I'm not familiar enough with the internals of either text or vector to offer more than a semi-educated guess concerning the reasons for the observed performance, so I'll leave them out. Suffice it to say that the performance gain is marginal at best compared to the fixed naive String version.
Now, 6. shows that ByteString output is faster than String output, enough that in this case the additional work of packing is more than compensated. However, don't be fooled by that to believe that is always so. If the Strings to pack are long, the packing can take more time than the String output.
But ten million invocations of putStrLn, be it the String or the ByteString version, take a lot of time. It's faster to grab the stdout Handle just once and construct the output String in non-IO code. unlines already does well, but we still suffer from the construction of the list map show [1 .. 10^7]. Unfortunately, the compiler didn't manage to eliminate that (but it eliminated [1 .. 10^7], that's already pretty good). So let's do it ourselves, leading to 8. That's not too terrible, but still takes more than twice as long as the C programme.
One can make a faster Haskell programme by going low-level and directly filling ByteStrings without going through String via show, but I don't know if the C speed is reachable. Anyway, that low-level code isn't very pretty, so I'll spare you what I have, but sometimes one has to get one's hands dirty if speed matters.
Using lazy byte strings gives you some buffering, because the string will be written instantly and more numbers will only be produced as they are needed. This code shows the basic idea (there might be some optimizations that could be made):
import qualified Data.ByteString.Lazy.Char8 as ByteString
main =
ByteString.putStrLn .
ByteString.intercalate (ByteString.singleton '\n') .
map (ByteString.pack . show) $
([1..10000000] :: [Int])
I still use Strings for the numbers here, which leads to horrible slowdowns. If we switch to the text library instead of the bytestring library, we get access to "native" show functions for ints, and can do this:
import Data.Monoid
import Data.List
import Data.Text.Lazy.IO as Text
import Data.Text.Lazy.Builder as Text
import Data.Text.Lazy.Builder.Int as Text
main :: IO ()
main =
Text.putStrLn .
Text.toLazyText .
mconcat .
intersperse (Text.singleton '\n') .
map Text.decimal $
([1..10000000] :: [Int])
I don't know how you are measuring the "speed" of these programs (with the pv tool?) but I imagine that one of these procedures will be the fastest trivial program you can get.

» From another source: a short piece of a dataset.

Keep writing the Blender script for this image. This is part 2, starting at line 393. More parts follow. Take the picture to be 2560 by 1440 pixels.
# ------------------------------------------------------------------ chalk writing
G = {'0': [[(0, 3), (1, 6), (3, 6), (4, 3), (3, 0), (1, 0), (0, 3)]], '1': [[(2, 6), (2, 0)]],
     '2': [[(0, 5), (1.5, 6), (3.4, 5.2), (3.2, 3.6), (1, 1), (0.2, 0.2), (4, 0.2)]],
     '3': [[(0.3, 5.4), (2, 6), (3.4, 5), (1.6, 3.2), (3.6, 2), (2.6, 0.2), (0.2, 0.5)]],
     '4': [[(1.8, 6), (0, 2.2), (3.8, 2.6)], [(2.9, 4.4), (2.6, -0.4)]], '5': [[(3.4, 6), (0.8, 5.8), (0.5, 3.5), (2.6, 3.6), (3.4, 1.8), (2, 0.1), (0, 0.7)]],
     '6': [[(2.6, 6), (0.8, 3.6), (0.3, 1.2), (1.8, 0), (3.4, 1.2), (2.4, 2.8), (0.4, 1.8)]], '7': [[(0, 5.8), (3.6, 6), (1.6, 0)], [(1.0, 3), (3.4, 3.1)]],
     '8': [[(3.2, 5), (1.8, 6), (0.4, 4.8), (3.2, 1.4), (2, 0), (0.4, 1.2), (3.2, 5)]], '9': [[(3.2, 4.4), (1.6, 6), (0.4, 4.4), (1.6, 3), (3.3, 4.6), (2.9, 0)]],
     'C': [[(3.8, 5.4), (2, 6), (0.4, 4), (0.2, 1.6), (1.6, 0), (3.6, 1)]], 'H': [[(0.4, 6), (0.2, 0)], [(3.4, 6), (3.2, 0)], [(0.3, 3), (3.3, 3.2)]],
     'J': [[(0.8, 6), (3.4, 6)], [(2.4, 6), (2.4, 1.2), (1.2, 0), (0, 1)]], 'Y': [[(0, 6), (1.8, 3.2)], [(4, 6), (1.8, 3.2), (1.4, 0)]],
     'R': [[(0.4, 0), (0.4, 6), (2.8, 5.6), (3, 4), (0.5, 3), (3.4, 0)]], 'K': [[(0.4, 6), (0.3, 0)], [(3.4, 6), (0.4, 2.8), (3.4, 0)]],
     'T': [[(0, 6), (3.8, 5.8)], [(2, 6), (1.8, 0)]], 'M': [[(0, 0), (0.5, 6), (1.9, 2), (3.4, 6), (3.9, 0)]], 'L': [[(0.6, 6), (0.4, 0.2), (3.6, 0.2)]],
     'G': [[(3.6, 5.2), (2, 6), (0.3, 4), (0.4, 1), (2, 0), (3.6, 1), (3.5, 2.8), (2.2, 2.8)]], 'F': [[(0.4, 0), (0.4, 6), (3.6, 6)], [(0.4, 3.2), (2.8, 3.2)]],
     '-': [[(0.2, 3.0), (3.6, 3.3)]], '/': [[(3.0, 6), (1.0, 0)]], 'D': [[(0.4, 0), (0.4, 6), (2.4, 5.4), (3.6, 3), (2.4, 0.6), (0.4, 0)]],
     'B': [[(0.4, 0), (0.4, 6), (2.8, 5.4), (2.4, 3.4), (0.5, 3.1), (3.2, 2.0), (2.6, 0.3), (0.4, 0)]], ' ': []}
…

If you are going for maximum performance, then it helps to take a holistic view; i.e., you want to write a function that maps from [Int] to series of system calls that write chunks of memory to a file.

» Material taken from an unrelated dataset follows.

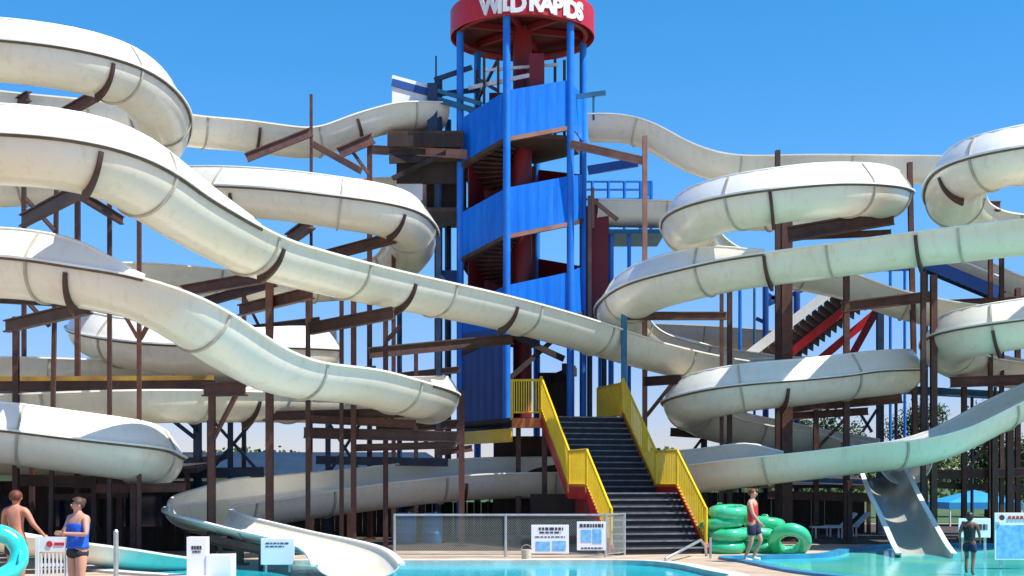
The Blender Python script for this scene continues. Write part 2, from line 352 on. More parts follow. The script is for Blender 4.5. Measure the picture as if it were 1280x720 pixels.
def slide(key, label, ctrl, r=RAD, joint=3.7, phase=0.6, name='water_slide', sq=None, gel='gel'):
    S, st = catmull(ctrl)
    n = len(S); T = []
    for i in range(n):
        T.append((S[min(n - 1, i + 1)][0] - S[max(0, i - 1)][0]).normalized())
    fr = []
    for i in range(n):
        X = T[i].cross(V((0, 0, 1))); X.z = 0; X.normalize(); Z = X.cross(T[i]).normalized()
        fr.append((X, Z))
    def ring_pt(i, a, rr):       # a in degrees from straight down, + = right of travel
        X, Z = fr[i]; c = S[i][0]
        if abs(a) > 90:          # raised wall: leans in from the flange
            t = (abs(a) - 90) / 52; sg = 1 if a > 0 else -1
            return c + X * (sg * (rr - .36 * t ** 1.25)) + Z * (.60 * t + .012)
        return c + X * (rr * math.sin(R(a))) - Z * (rr * math.cos(R(a)) * (sq(c) if sq else 1))
    def lim(i):
        e = S[i][1]
        return -(90 + 52 * max(0, -e)), 90 + 52 * max(0, e)
    mid = S[n // 2][0]; root = thing(name, label, 'water slide', (mid.x, mid.y, 0), 'white water slides')
    K = 18
    def skin_of(idx, angs_of, mb):
        m = len(angs_of(idx[0]))
        for rr in (r, r - 0.035):
            vs = []
            for i in idx: vs += [ring_pt(i, a, rr) for a in angs_of(i)]
            mb.add(vs, [(i * m + k, (i + 1) * m + k, (i + 1) * m + k + 1, i * m + k + 1) for i in range(len(idx) - 1) for k in range(m - 1)])
        for k in (0, -1):
            vs = []
            for i in idx: a = angs_of(i)[k]; vs += [ring_pt(i, a, r), ring_pt(i, a, r - 0.035)]
            mb.add(vs, [(2 * i, 2 * i + 1, 2 * i + 3, 2 * i + 2) for i in range(len(idx) - 1)])
        for i in (idx[0], idx[-1]):
            vs = []; A = angs_of(i)
            for a in A: vs += [ring_pt(i, a, r), ring_pt(i, a, r - 0.035)]
            mb.add(vs, [(2 * k, 2 * k + 1, 2 * k + 3, 2 * k + 2) for k in range(len(A) - 1)])
        return mb
    UA = [-90 + 180 * k / K for k in range(K + 1)]
    b = skin_of(list(range(n)), lambda i: UA, MB())
    b.build('flume', gel, root, smooth=True)
    for sgn in (-1, 1):          # flange that runs along each side at the height of the centre
        rb = MB(); vs = []
        for i in range(n):
            X, Z = fr[i]; c = S[i][0]
            for dx, dz in ((r - .04, -.035), (r + .095, -.035), (r + .095, .01), (r - .04, .01)):
                vs.append(c + X * (sgn * dx) + Z * dz)
        rb.add(vs, [(4 * i + k, 4 * i + (k + 1) % 4, 4 * i + 4 + (k + 1) % 4, 4 * i + 4 + k) for i in range(n - 1) for k in range(4)] + [(0, 1, 2, 3), tuple(4 * n - 4 + k for k in range(4))])
        rb.build('rim', 'gelrim', root)
        # lip on the free edge of the raised wall
        run = [i for i in range(n) if S[i][1] * sgn > 0.12]
        k = 0
        while k < len(run):
            j = k
            while j + 1 < len(run) and run[j + 1] == run[j] + 1: j += 1
            if j - k > 4:
                wb_ = skin_of(run[k:j + 1], lambda i: [sgn * 90.01 + (lim(i)[0 if sgn < 0 else 1] - sgn * 90.01) * q / 5 for q in range(6)], MB())
                gb = MB(); vs = []
                for i in run[k:j + 1]:
                    X, Z = fr[i]; c = S[i][0]
                    for dx, dz in ((r + .004, -.085), (r + .05, -.085), (r + .05, -.037), (r + .004, -.037)): vs.append(c + X * (sgn * dx) + Z * dz)
                m4 = len(vs) // 4
                gb.add(vs, [(4 * q + h, 4 * q + (h + 1) % 4, 4 * q + 4 + (h + 1) % 4, 4 * q + 4 + h) for q in range(m4 - 1) for h in range(4)])
                gb.build('shade_grime_strip', 'shade_grime', root)  # painted shadow and grime line just below the flange
                wb_.build('raised_wall', 'gelwall', root, smooth=True)
                lb = MB(); lb.path([ring_pt(i, lim(i)[0 if sgn < 0 else 1], r - 0.015) for i in run[k:j + 1:2]], 0.04, 6)
                lb.build('lip', 'gelrim', root, smooth=True)
            k = j + 1
    # bolted joints between moulded sections
    tot = st * (n - 1); s = joint * phase
    while s < tot - 0.4:
        i = int(s / st); lo, hi = lim(i); jb = MB(); vs = []
        AA = ([lo + 1 + (-90 - lo - 1) * q / 4 for q in range(4)] if lo < -92 else []) + UA + ([90 + (hi - 91) * (q + 1) / 4 for q in range(4)] if hi > 92 else [])
        for d in (-0.028, 0.028):
            for rr in (r + .004, r + .05):
                vs += [ring_pt(i, a, rr) + T[i] * d for a in AA]
        q = len(AA)
        fs = [(a * q + k, a * q + k + 1, c * q + k + 1, c * q + k) for a, c in ((1, 3), (0, 1), (2, 3)) for k in range(q - 1)]
        jb.add(vs, fs); jb.build('joint_flange', 'joint', root)
        s += joint
    SL[key] = dict(S=S, T=T, fr=fr, r=r, root=root)
    return root

def cradle_mb(key, px, side, a0=8, a1=78, pick=0):
    """curved steel saddle under a slide, on the side of the flume that faces the camera (side = sign along the flume's right)"""
    d = SL[key]; best = None
    for i, (c, e) in enumerate(d['S']):
        q = CX + c.x / c.y * F
        s = abs(q - px) + (0 if pick == 0 else abs(c.y - pick) * 12)
        if best is None or s < best[0]: best = (s, i)
    i = best[1]; X, Z = d['fr'][i]; T = d['T'][i]; c = d['S'][i][0]; r = d['r']
    side = 1 if X.y < 0 else -1
    b = MB(); n = 12; vs = []
    for k in range(n + 1):
        a = R(a0 + (a1 - a0) * k / n) ; u = k / n
        th = 0.15 * (1 - u) ** 1.3 + 0.045
        for rr in (r + .012, r + .012 + th):
            for t in (-.045, .045):
                vs.append(c + X * (side * rr * math.sin(a)) - Z * (rr * math.cos(a)) + T * t)
    fs = []
    for k in range(n):
        o = 4 * k
        for p, q in ((0, 1), (1, 3), (3, 2), (2, 0)): fs.append((o + p, o + q, o + 4 + q, o + 4 + p))
    fs += [(0, 1, 3, 2), (4 * n, 4 * n + 1, 4 * n + 3, 4 * n + 2)]
    b.add(vs, fs); return b, c - Z * (r + 0.2)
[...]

Lazy bytestrings are good representation for a sequence of chunks of memory. Mapping a lazy bytestring to a series of systems calls that write chunks of memory is what L.hPut is doing (assuming an import qualified Data.ByteString.Lazy as L). Hence, we just need a means to efficiently construct the corresponding lazy bytestring. This is what lazy bytestring builders are good at. With the new bytestring builder (here is the API documentation), the following code does the job.
import qualified Data.ByteString.Lazy as L
import Data.ByteString.Lazy.Builder (toLazyByteString, charUtf8)

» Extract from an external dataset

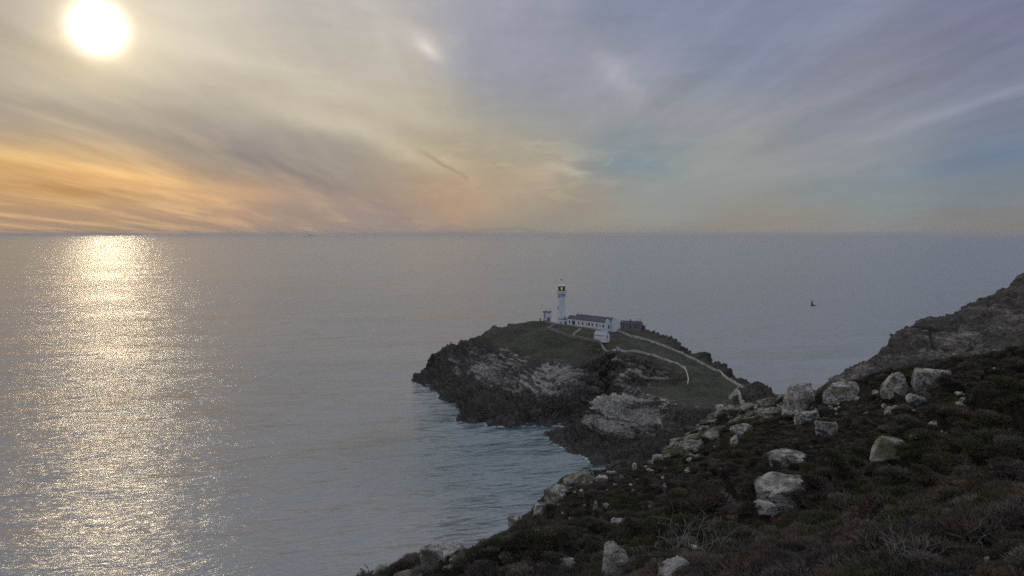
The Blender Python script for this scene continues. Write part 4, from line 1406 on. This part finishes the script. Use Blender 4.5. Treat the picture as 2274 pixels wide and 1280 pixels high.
# base annexe beside the tower
def window(parent, x, y, z, w_=0.95, h_=1.5, frame=M_iron, pane=M_dark, ry=0.0, name='window'):
    """opening on a wall facing -y"""
    fr = MB()
    t = 0.10
    fr.box(-w_ / 2, w_ / 2, -0.06, 0.05, -h_ / 2 - 0.12, -h_ / 2).box(-w_ / 2, w_ / 2, -0.04, 0.05, h_ / 2 - t, h_ / 2)
    fr.box(-w_ / 2, -w_ / 2 + t, -0.04, 0.05, -h_ / 2, h_ / 2 - t).box(w_ / 2 - t, w_ / 2, -0.04, 0.05, -h_ / 2, h_ / 2 - t).box(-w_ / 2 + t, w_ / 2 - t, -0.03, 0.05, -0.04, 0.04)
    o = fr.build(name, frame, parent)
    o.location = (x, y, z)
    o.rotation_euler = (0, 0, ry)
    MB().box(-w_ / 2 + t, w_ / 2 - t, -0.015, 0.045, -h_ / 2, h_ / 2 - t).build('pane', pane, o)
    return o


def door(parent, x, y, z, w_=1.1, h_=2.2, mat=M_green, ry=0.0):
    o = MB().box(-w_ / 2, w_ / 2, -0.06, 0.05, 0, h_).build('door', mat, parent)
    o.location = (x, y, z)
    o.rotation_euler = (0, 0, ry)
    MB().box(w_ / 2 - 0.2, w_ / 2 - 0.1, -0.10, -0.06, 1.0, 1.15).build('handle', M_black, o)
    return o


# ------------------------------------------------------------------ long white cottage range
P0 = at(1259, 723, 487)
P1 = at(1345, 737, 462)
cz = min(hz(P0.x, P0.y), hz(P1.x, P1.y))
axis = Vector((P1.x - P0.x, P1.y - P0.y))
LEN = axis.length
rz = math.atan2(axis.y, axis.x)
z0 = P0.z + 0.7
ct = root('cottage_range', (P0.x, P0.y, z0), rz, 'long low white keepers cottages with dark slate roofs beside the tower', 'cottage')
HW, DP, RH = 4.3, 4.6, 1.6
slope_drop = z0 - min(P1.z, cz) + 2.0
fw = MB().prism([(0, -slope_drop), (DP, -slope_drop), (DP, HW), (DP / 2, HW + RH), (0, HW)], 0, LEN)
fw.build('front_wall_block', M_white, ct)
MB().prism([(DP + 0.01, -slope_drop), (2 * DP + 0.8, -slope_drop), (2 * DP + 0.8, HW + 0.2), (1.5 * DP + 0.4, HW + RH + 0.6), (DP + 0.01, HW + 0.2)], 2.0, LEN + 1.4).build('rear_wall_block', M_white, ct)


def roof(parent, y0, y1, ze, zr, x0, x1, mat, th=0.16, over=0.25, name='roof'):
    ym = (y0 + y1) / 2
    sl_ = (zr - ze) / (ym - y0)
    a = [(y0 - over, ze - over * sl_ + 0.03), (ym, zr + 0.03), (y1 + over, ze - over * sl_ + 0.03), (y1 + over, ze - over * sl_ + th + 0.05), (ym, zr + th + 0.05), (y0 - over, ze - over * sl_ + th + 0.05)]
    return MB().prism(a, x0, x1).build(name, mat, parent)


roof(ct, 0, DP, HW, HW + RH, 0.35, LEN - 0.35, M_slate)
roof(ct, DP, 2 * DP + 0.8, HW + 0.2, HW + RH + 0.6, 2.35, LEN + 1.05, M_slate, name='rear_roof')
for x_ in (-0.02, LEN - 0.37):
    roof(ct, 0, DP, HW + 0.1, HW + RH + 0.1, x_, x_ + 0.39, M_white, 0.3, 0.2, 'gable_coping')
for x_ in (1.98, LEN + 1.03):
    roof(ct, DP, 2 * DP + 0.8, HW + 0.3, HW + RH + 0.7, x_, x_ + 0.39, M_white, 0.3, 0.2, 'gable_coping')
for fr_, wd in ((.07, 1.1), (.317, 1.1), (.42, 1.1), (.52, .6), (.58, 1.4), (.666, 1.1), (.78, 1.2), (.86, .6), (.94, 1.3)):
    window(ct, fr_ * LEN, -0.005, 1.95, wd, 1.75)
door(ct, .16 * LEN, -0.005, 0.3, 1.2, 2.7); door(ct, .16 * LEN + 1.3, -0.005, 0.3, 1.2, 2.7)
door(ct, LEN + 0.005, DP * 0.62, 0, 1.0, 2.4, M_dark, math.pi / 2)
MB().box(0.2, LEN - 0.2, -0.16, -0.27, HW - 0.32, HW - 0.18).build('gutter', M_iron, ct)
for x_ in (5.2, 16, 27):
    ch = MB().box(x_ - 0.45, x_ + 0.45, 1.5 * DP, 1.5 * DP + 0.8, HW + RH + 0.4, HW + RH + 1.1).build('chimney', M_white, ct)

# lean-to porch joining tower and cottages
pa = at(1240, 722, 490); pb = at(1257, 724, 487)
pp = root('porch_annexe', (pa.x, pa.y, pa.z + 0.3), math.atan2(pb.y - pa.y, pb.x - pa.x), 'small flat roofed white porch joining the tower to the long cottages', 'annexe')
pw = (pb - pa).length
MB().box(0, pw, 0, 4.5, -1.5, 3.5).build('wall', M_white, pp)
MB().box(-0.1, pw + 0.1, -0.1, 4.6, 3.5, 3.75).build('roof_slab', M_slate, pp)
window(pp, pw * 0.35, -0.005, 1.3, 0.7, 1.1)
door(pp, pw * 0.9, -0.005, 0.2, 0.9, 2.3, M_dark)

# fog signal block on the left
fa = at(1214, 712, 498)
fg = root('fog_signal_house', (fa.x, fa.y, hz(fa.x, fa.y) - 0.4), math.radians(-12), 'square white block house with flat dark cornice and aerials left of the tower', 'block house')
MB().box(-2.5, 2.5, 0, 5, -1, 6.7).build('wall', M_white, fg)
MB().box(-2.8, 2.8, -0.3, 5.3, 6.7, 7.05).build('cornice', M_darkstone, fg)
MB().box(-2.2, 2.2, 0.3, 4.7, 7.05, 7.3).build('parapet', M_iron, fg)
window(fg, -1.35, -0.005, 4.3, 0.55, 3.6)
door(fg, 0.95, -0.005, 0.3, 1.1, 2.6)
door(fg, 2.1, -0.005, 0.6, 0.5, 2.8)
MB().bar((0.8, 2, 7.3), (0.8, 2, 9.4), 0.06).bar((0.3, 2, 8.7), (1.3, 2, 8.7), 0.05).build('aerial', M_iron, fg)
MB().bar((1.6, 2.4, 7.3), (1.6, 2.4, 9.0), 0.06).build('aerial', M_iron, fg)
MB().bar((-0.9, 1.5, 7.3), (-0.9, 1.5, 8.2), 0.09).build('aerial', M_iron, fg)
MB().box(-1.2, -0.6, 1.2, 1.8, 7.3, 7.9).build('roof_vent', M_black, fg)
tk = at(1228, 714, 493)
o = root('water_tank', (tk.x, tk.y, hz(tk.x, tk.y)), 0, 'small round white tank on the ground between block house and tower', 'tank')
MB().lathe([(0.9, -0.3), (1.0, 0.2), (1.0, 1.3), (0.7, 1.55), (0.1, 1.65)], 20).build('shell', M_white, o, True)
MB().lathe([(0.25, 1.6), (0.25, 1.75)], 12).build('lid', M_iron, o)
ps = at(1200, 710, 497)
MB().box(-0.5, 0.5, -0.4, 0.4, -0.4, 1.6).prism([(-0.5, 1.6), (0.5, 1.6), (0, 2.0)], -0.55, 0.55).build('stone_pillar', M_stone, None, label='short stone pillar left of the white block house', category='pillar').location = (ps.x, ps.y, hz(ps.x, ps.y))

# small white store in front
sa = at(1319, 748, 446); sb = at(1343, 755, 440)
st = root('white_store', (sa.x, sa.y, min(sa.z, sb.z) - 0.3), math.atan2(sb.y - sa.y, sb.x - sa.x), 'small white store with pale pitched roof standing below the long cottages', 'outbuilding')
sw_ = (sb - sa).length
MB().prism([(0, -1.5), (4.6, -1.5), (4.6, 2.9), (2.3, 4.7), (0, 2.9)], 0, sw_).build('wall', M_white, st)
roof(st, 0, 4.6, 2.9, 4.7, 0.2, sw_ - 0.2, M_paleroof)
for x_ in (-0.02, sw_ - 0.28):
    roof(st, 0, 4.6, 3.0, 4.8, x_, x_ + 0.3, M_white, 0.25, 0.15, 'gable_coping')
window(st, sw_ + 0.005, 2.3, 1.7, 0.8, 1.7, ry=math.pi / 2)
MB().box(0.1, sw_ - 0.1, -0.24, -0.14, 2.55, 2.68).build('gutter', M_iron, st)

# derelict grey building on the right
ga = at(1377, 735, 492); gb_ = at(1424, 741, 486)
gr = root('grey_stone_house', (ga.x, ga.y, ga.z + 1.4), math.atan2(gb_.y - ga.y, gb_.x - ga.x), 'weathered grey stone house with dark roof and metal frame, right of the cottages', 'stone house')
gw = (gb_ - ga).length
MB().prism([(0, -5), (5, -5), (5, 3.4), (2.5, 5.2), (0, 3.4)], 0, gw).build('wall', M_stone, gr)
roof(gr, 0, 5, 3.4, 5.2, -0.2, gw - 0.6, M_slate)
MB().box(gw * 0.42, gw * 0.42 + 0.7, 2.1, 2.9, 4.9, 6.5).build('chimney', M_darkstone, gr)
window(gr, gw * .18, -0.005, 1.6, 0.9, 1.1); window(gr, gw * .48, -0.005, 1.3, 0.8, 1.3)
window(gr, gw * .75, -0.005, 1.5, 0.9, 1.2)
MB().box(-0.06, 0.06, -0.06, 0.06, 0, 5.0).box(2.24, 2.36, -0.06, 0.06, 0, 5.0).box(-0.06, 2.36, -0.06, 0.06, 5.0, 5.12).box(-0.06, 2.36, -0.05, 0.05, 3.2, 3.3).build('metal_frame', M_black, gr).location = (gw - 3.0, 0.4, 2.5)
MB().box(0, 1.6, 0.6, 4.4, -5, 2.6).build('end_block', M_darkstone, gr).location = (gw + 0.01, 0, 0)


# ------------------------------------------------------------------ walls, paths and poles on the island
def wall(name, pts, h, th, mat, label, cat='wall', drop=1.2, coping=None, jitter=0.12, flat=None):
    """pts: photo pixel + distance; the wall follows the ground"""
    path = []
    for (a, b_) in zip(pts[:-1], pts[1:]):
        A, B_ = at(*a), at(*b_)
        n = max(1, int((B_ - A).length / 2.0))
        for i in range(n):
            path.append(A.lerp(B_, i / n))
    path.append(at(*pts[-1]))
    base = path[0].copy()
    r = random.Random(len(path))
    V, Fc = [], []
    for i, p in enumerate(path):
        a, b_ = path[max(0, i - 1)], path[min(len(path) - 1, i + 1)]
        t_ = Vector((b_.x - a.x, b_.y - a.y)).normalized()
        nn = Vector((-t_.y, t_.x)) * th / 2
        g_ = hz(p.x, p.y)
        top = g_ + h + r.uniform(-jitter, jitter)
        for s_, zz_ in ((1, g_ - drop), (1, top), (-1, top), (-1, g_ - drop)):
            V.append((p.x + nn.x * s_ - base.x, p.y + nn.y * s_ - base.y, zz_ - base.z))
    for i in range(len(path) - 1):
        for j in range(4):
            Fc.append((i * 4 + j, i * 4 + (j + 1) % 4, i * 4 + 4 + (j + 1) % 4, i * 4 + 4 + j))
    Fc += [(0, 3, 2, 1), (len(V) - 4, len(V) - 3, len(V) - 2, len(V) - 1)]
    me = bpy.data.meshes.new(name)
    me.from_pydata(V, [], Fc)
    me.update()
    o = link(name, me, mat, None, label=label, category=cat, kind='thing')
    o.location = base
    return o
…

import Data.ByteString.Lazy.Builder.ASCII (intDec)
import Data.Foldable (foldMap)
import Data.Monoid (mappend)
import System.IO (openFile, IOMode(..))
main :: IO ()
main = do
h <- openFile "/dev/null" WriteMode
L.hPut h $ toLazyByteString $
foldMap ((charUtf8 '\n' `mappend`) . intDec) [1..10000000]
Note that I output to /dev/null to avoid interference by the disk driver. The effort of moving the data to the OS remains the same. On my machine, the above code runs in 0.45 seconds, which is 12 times faster than the 5.4 seconds of your original code. This implies a throughput of 168 MB/s. We can squeeze out an additional 30% speed (220 MB/s) using bounded encodings].
import qualified Data.ByteString.Lazy.Builder.BasicEncoding as E
L.hPut h $ toLazyByteString $
E.encodeListWithB
((\x -> (x, '\n')) E.>$< E.intDec `E.pairB` E.charUtf8)
[1..10000000]
Their syntax looks a bit quirky because a BoundedEncoding a specifies the conversion of a Haskell value of type a to a bounded-length sequence of bytes such that the bound can be computed at compile-time. This allows functions such as E.encodeListWithB to perform some additional optimizations for implementing the actual filling of the buffer. See the the documentation of Data.ByteString.Lazy.Builder.BasicEncoding in the above link to the API documentation (phew, stupid hyperlink limit for new users) for more information.
Here is the source of all my benchmarks.
The conclusion is that we can get very good performance from a declarative solution provided that we understand the cost model of our implementation and use the right datastructures. Whenever constructing a packed sequence of values (e.g., a sequence of bytes represented as a bytestring), then the right datastructure to use is a bytestring Builder.